In the summer of 1975, two U.S. activists, Randy Kehler and Betsy Corner, visited Whyl after attending the War Resisters' International Triennial in the Netherlands. They brought the film 'Lovejoy's Nuclear War', the story of the first individual act of nonviolent civil disobedience against a nuclear power plant in the United States. They brought back to the United States and to those organising to stop the Seabrook nuclear power plant the inspiring story of the German community's occupations. More information exchange followed. During the 1976 occupation of Seabrook, WRI folks in Germany communicated daily by phone with the Clamshell Alliance. German nonviolent activists had been using consensus, but the affinity group structure was new to them, and they saw it as a excellent method for organising actions.

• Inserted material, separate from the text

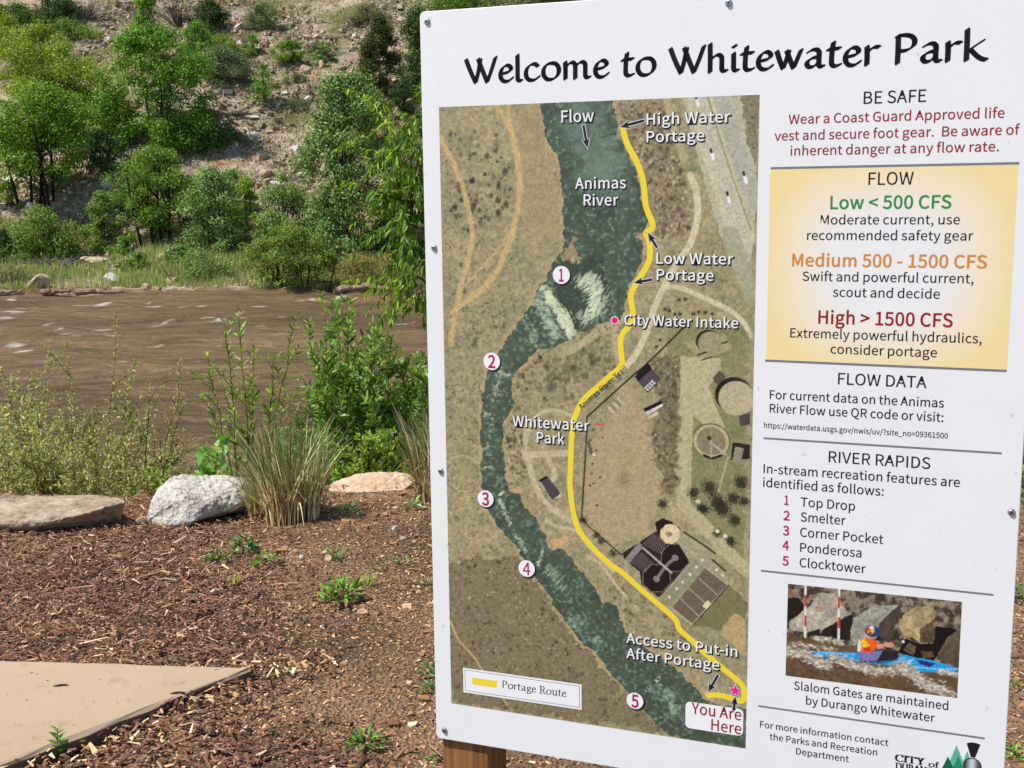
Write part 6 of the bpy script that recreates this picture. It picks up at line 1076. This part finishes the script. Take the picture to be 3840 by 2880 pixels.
for i, (l, x, y, w, h, pl, pr) in enumerate((('leafy green shrub between the spreading tree and the multi trunk tree', 172, 300, 90, 96, LUSH + BRIGHT[:1], 'dome'), ('bright green shrub at the left foot of the tallest tree', 262, 286, 90, 92, BRIGHT + LUSH, 'dome'), ('dark shrub under the right side of the tallest tree', 400, 310, 80, 60, DARK, 'dome'), ('low yellow green shrub at the left edge under the multi trunk tree', 20, 450, 70, 60, BRIGHT + OLIVE, 'dome'), ('grey green shrub just left of the forked tree', 298, 470, 90, 100, GREYG, 'dome'), ('yellow green shrub crown behind the forked tree', 318, 410, 100, 80, LIME + LUSH, 'dome'),
    ('dark shrub filling the gap right of the forked tree', 410, 470, 80, 90, DARK + GREYG[:1], 'dome'), ('tall grey green shrub behind the grey green willow', 500, 470, 90, 110, GREYG, 'dome'), ('green shrub directly above the waterline willow', 590, 560, 110, 110, GREYG + OLIVE, 'dome'), ('lush shrub between the waterline willow and the cottonwood', 690, 590, 90, 90, OLIVE + LUSH[:1], 'dome'), ('dark shrub under the cottonwood towards the sign', 850, 560, 100, 110, DARK + GREYG[:1], 'dome'), ('grey green shrub below the juniper near the sign', 880, 400, 90, 130, GREYG + DARK[:1], 'egg'),
    ('pale green low shrub in the bank grass right of the long tan rock', 300, 580, 80, 40, OLIVE + LUSH[:1], 'dome'), ('green shrub in the bank grass below the forked tree', 390, 572, 90, 50, GREYG + LUSH[:1], 'dome'), ('grassy green mound above the broad sage mound', 478, 128, 110, 50, LUSH[:2] + OLIVE, 'dome'), ('low green mound under the hill top dark bush', 450, 92, 90, 30, OLIVE + LUSH[:1], 'dome'), ('low green patch above the spreading tree at the left', 150, 78, 110, 40, OLIVE + LUSH[:1], 'dome'), ('upper leafy part of the cottonwood group near the juniper', 790, 330, 120, 140, GREYG, 'egg'), ('brown sage clump beside the dead brush on the hill top right', 800, 52, 90, 46, SAGE + TANW[4:], 'dome'), ('green shrub beside the sign edge below the hill top', 900, 110, 60, 80, LUSH[:2] + GREYG, 'egg'))):
    far_plant('shrub', l, 'shrub', x, y, w, h, 700 + i, pl, .12, .02, pr, 4, cover=2.4)
rs = np.random.RandomState(555); Sv, Sf, Sc, so = [], [], [], 0           # scrub carrying on along the slope to either side
for i in range(120):
    sx = 11 + 40 * rs.rand() if i % 2 else -26 - 26 * rs.rand(); sy = 46 + 36 * rs.rand(); w_ = 1.2 + 2.6 * rs.rand(); q = crown(rs, w_, w_ * (.7 + .6 * rs.rand()), [LUSH, OLIVE, GREYG, DARK, SAGE, BRIGHT][rs.randint(6)], .13, .0, 'dome', cover=2.4)
    V, F, cl = leaf_quads(*q[:6]); Sv.append(V + (sx, sy, float(far_h(sx, sy)))); Sf.append(F + so); Sc.append(cl); so += len(V)
tag(link('slope_scrub', make_mesh('slope_scrub', np.concatenate(Sv), np.concatenate(Sf), np.concatenate(Sc), [m_leaf])), 'mixed green scrub carrying on along the far slope', 'scrub', kind='stuff')
# dead grey brush
def dead_brush(label, x2, y2, w2, h2, seed, col=(150, 142, 132)):
    rs = np.random.RandomState(seed); p = on_far(x2 * 1.736, y2 * 1.736); s = 1.736 * MPP(p); W, H = w2 * s, h2 * s; A = Acc()
    for _ in range(60):
        t = np.linspace(0, 1, 6)[:, None]; e = np.array((rs.randn() * W * .35, rs.randn() * W * .15, H * (.5 + .6 * rs.rand()))); P = e * t + np.array((0, 0, -.25 * H)) * t * t * (rs.rand() > .5) + rs.randn(6, 3) * .05 * H * t
        A.add(*tube(P, np.linspace(.035, .008, 6), 4), lin(col) * (.4 + .4 * rs.rand()))
    tag(link('dead_shrub', A.mesh('dead_shrub', m_bark), None, p), label, 'dead shrub', 'dead brush on the slope')
dead_brush('grey dead brush with drooping twigs at the photo top left', 190, 44, 130, 60, 61); dead_brush('thin grey dead brush beside the spire at the photo top', 385, 60, 90, 64, 62, (130, 112, 100)); dead_brush('flattened grey dead branches at the broad sage mound foot', 505, 252, 90, 18, 63, (120, 112, 104)); dead_brush('tangle of grey driftwood brush above the big tan rock', 120, 585, 120, 34, 64); dead_brush('dry twigs behind the reddish willow thicket by the sign', 850, 560, 70, 34, 65, (136, 120, 106)); dead_brush('dead grey sticks lying near the juniper', 700, 128, 70, 18, 66, (110, 98, 88))

# ---- grass: far bank strip, slope tufts and the near bank
def blades(x, y, z, h, w, rs, pal, lean=.35, var=.25, seg=2):
    n = len(x); a = rs.rand(n) * 2 * math.pi; b = rs.rand(n) * 2 * math.pi; l = lean * rs.rand(n) * h
    P0 = np.stack((x, y, z), 1); top = np.stack((l * np.cos(a), l * np.sin(a), h), 1); S = np.stack((np.cos(b), np.sin(b), 0 * b), 1) * (w * .5)[:, None]
    mid = P0 + top * .5 * np.array((.6, .6, 1.1)); V = np.stack((P0 - S, P0 + S, mid - S * .8, mid + S * .8, P0 + top), 1); o = (np.arange(n) * 5)[:, None]
    return V.reshape(-1, 3), [o + np.array((0, 1, 3, 2)), o + np.array((2, 3, 4))], np.repeat(pick(pal, n, rs, var), 5, 0)
rs = np.random.RandomState(71); n = 70000; x = -24 + rs.rand(n) * 36; y = 44.1 + rs.rand(n) ** 1.1 * 8; k = noise2(x * .5, y * .5) + .5 * rs.rand(n) > .42; x, y = x[k], y[k]
V, F, c = blades(x, y, far_h(x, y), .10 + .42 * rs.rand(len(x)) * (.25 + 1.1 * noise2(x * .4, y * .4 + 8)), .018 + .03 * rs.rand(len(x)), rs, [(134, 150, 96), (116, 138, 82), (152, 162, 112), (160, 152, 116), (104, 132, 72), (144, 144, 106)])
tag(link('bank_grass', make_mesh('bank_grass', V, F, c, [m_leaf])), 'tall grey green grass along the far bank', 'grass', kind='stuff')
n = 110000; x = -26 + rs.rand(n) * 40; y = 50 + rs.rand(n) * 36; k = noise2(x * .28 + 11, y * .28) * .75 + .5 * noise2(x * .9, y * .9 + 4) + .35 * (rs.rand(n) - .5) > .57; x, y = x[k], y[k]
V, F, c = blades(x, y, far_h(x, y) - .03, .06 + .20 * rs.rand(len(x)), .02 + .05 * rs.rand(len(x)), rs, [(116, 120, 62), (98, 110, 50), (140, 132, 80), (84, 102, 44), (160, 144, 100), (108, 116, 78)], .7)
tag(link('slope_grass', make_mesh('slope_grass', V, F, c, [m_leaf])), 'thin dry grass and herbs scattered over the slope', 'grass', kind='stuff')
n = 9000; x = -4 + rs.rand(n) * 5.2; y = 6.75 + rs.rand(n) * 3.2; V, F, c = blades(x, y, near_h(x, y), .08 + .3 * rs.rand(n) ** 2, .006 + .006 * rs.rand(n), rs, [(120, 130, 70), (150, 140, 96), (96, 116, 54), (136, 118, 84)], .8)
tag(link('verge_grass', make_mesh('verge_grass', V, F, c, [m_nleaf])), 'short wild grass on the near bank behind the boulders', 'grass', kind='stuff')

# ---- near bank shrubs, stem by stem
def stem_curve(b, e, rs, sag=.1, k=9, wob=.02):
    t = np.linspace(0, 1, k)[:, None]; L_ = np.linalg.norm(e - b); m = b + (e - b) * t; m[:, 2:3] += L_ * sag * np.sin(np.pi * t) * .6; w = np.cumsum(rs.randn(k, 3) * wob * L_, 0) * t * (1 - t * .5); return m + w * np.array((1, 1, .4))
def leafy(P, rs, n, ln, wd, pal, lo=.15, spread=.75, cl_var=.22):
    t = lo + (1 - lo) * rs.rand(n) ** .8; s = t * (len(P) - 1); i = np.minimum(s.astype(int), len(P) - 2); q = P[i] + (P[i + 1] - P[i]) * (s - i)[:, None]; T_ = unit(P[i + 1] - P[i])
    R_ = unit(np.cross(T_, rs.randn(n, 3))); D = unit(T_ * .75 + R_ * spread); Nn = unit(np.array((0, 0, .7)) + T_ * .2 + rs.randn(n, 3) * .5); sz = (.6 + .6 * rs.rand(n)) * np.clip(1.35 - t * .6, .5, 1.2)
    return q, D, Nn, ln * sz, wd * sz, pick(pal, n, rs, cl_var)
def near_shrub(name, label, cat, stems, pal, seed, ln, wd, per_m=70, twigs=5, twl=.28, stemcol=(120, 96, 66), r0=.006, group='plants on the near bank', sag=.1, lo=.2, droop=.2):
    """stems: (photo x base, photo x top, photo y top, distance)"""
    rs = np.random.RandomState(seed); A = Acc(); Q = []; b0 = None
    for xb, xt, yt, d in stems:
        bx = at_depth(xb, 1900, d)[0]; b = np.array((bx, d, float(near_h(bx, d)) - .03)); e = at_depth(xt, yt, d - .1 + .5 * rs.rand())
        if b0 is None: b0 = b.copy()
        P = stem_curve(b, e, rs, sag) - b0; Ls = np.linalg.norm(e - b); A.add(*tube(P, np.linspace(r0 * (.8 + .5 * rs.rand()), r0 * .22, len(P)), 5), lin(stemcol) * (.55 + .35 * rs.rand()))
        Q.append(leafy(P, rs, int(per_m * Ls * .8), ln, wd, pal, .35))
        for _ in range(int(twigs * (.6 + .8 * rs.rand()))):
            j = rs.randint(2, len(P) - 1); T_ = unit(P[j + 1] - P[j]); dr = unit(T_ * .9 + unit(rs.randn(3)) * .8 + np.array((0, 0, .2))); tl = twl * (.4 + .9 * rs.rand()); p2 = stem_curve(P[j], P[j] + dr * tl, rs, .08, 6)
            A.add(*tube(p2, np.linspace(r0 * .4, r0 * .15, 6), 4), lin(stemcol) * (.55 + .35 * rs.rand())); Q.append(leafy(p2, rs, int(per_m * tl * 1.25), ln, wd, pal, .08))
    root = thing(name, label, cat, b0, group); link('stems', A.mesh('stems', m_bark), root)
    P, D, Nn, l, w, c = (np.concatenate(z) for z in zip(*Q)); V, F, cl = leaf_blades(P, D, Nn, l, w, c, droop); link('foliage', make_mesh('foliage', V, list(F), cl, [m_nleaf]), root); return root
YG = [(154, 156, 98), (136, 144, 88), (178, 176, 122), (110, 124, 74), (200, 194, 146), (94, 110, 68), (120, 130, 92), (146, 154, 114)]; WG = [(88, 122, 46), (72, 106, 38), (108, 142, 58), (126, 154, 70), (58, 88, 34), (146, 166, 96), (100, 128, 70)]; WG2 = [(106, 134, 52), (88, 118, 44), (128, 152, 66), (70, 98, 38), (150, 168, 92)]; SILV = [(110, 134, 92), (92, 118, 74), (134, 154, 112), (76, 104, 58)]
def mk(n, seed, xb, xt, ytop, dep):
    r = np.random.RandomState(seed); o = []
    for _ in range(n):
        f = r.rand(); xtp = xt[0] + f * (xt[1] - xt[0]); wl = 95 if xt[0] < 500 else 40; o.append((xb[0] + (xb[1] - xb[0]) * np.clip(f + .25 * r.randn(), 0, 1) + wl * r.randn(), xtp, np.interp(xtp, [q[0] for q in ytop], [q[1] for q in ytop]) + abs(r.randn()) * 130 + r.rand() * 190, dep[0] + r.rand() * (dep[1] - dep[0])))
    return o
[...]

In 1977, German activists and trainers Eric Bachman and Günter Saathoff made a speaking trip to the United States, visiting anti-nuclear groups in the northeastern United States as well as groups in California where there were protests against a nuclear power plant at Diablo Canyon. Activists from both sides of the Atlantic continued this process of cross-fertilisatio

The Marckolsheim and Whyl plants were never built. Even though one of the two proposed nuclear reactors was built in Seabrook, no new nuclear power plants have started in the United States since then. Both Whyl in Germany and Seabrook in the United States were important milestones for the anti-nuclear movement and encouraged many other such campaigns.

The Clamshell Alliance at Seabrook, which was itself inspired by actions in Europe, in turn became a source of inspiration to others in the USA and in Europe. In the United States, the Seabrook action inspired the successful campaign to stop the Shoreham, Long Island, New York, nuclear power plant, then 80 percent completed. That began when an affinity group of War Resisters League members returned from the Seabrook occupation and began to organise in their community. British activists who took part in the 1977 occupation of Seabrook, together with activists who read about it in Peace News, decided to promote this form of organisation in Britain, leading to the Torness Alliance opposing the last 'green field' nuclear site in Britain. In Germany, a number of nuclear power plants and nuclear fuel reprocessing plants were prevented or closed due to growing protests. In the early 1980s, large nonviolent actions were organised in both Britain and Germany in opposition to the installation of U.S. cruise missiles, using the affinity group model. And the story has continued, with affinity groups being used in many nonviolent actions around the world (including in the 1999 sit-ins in Seattle to stop the World Trade Organisation meetings).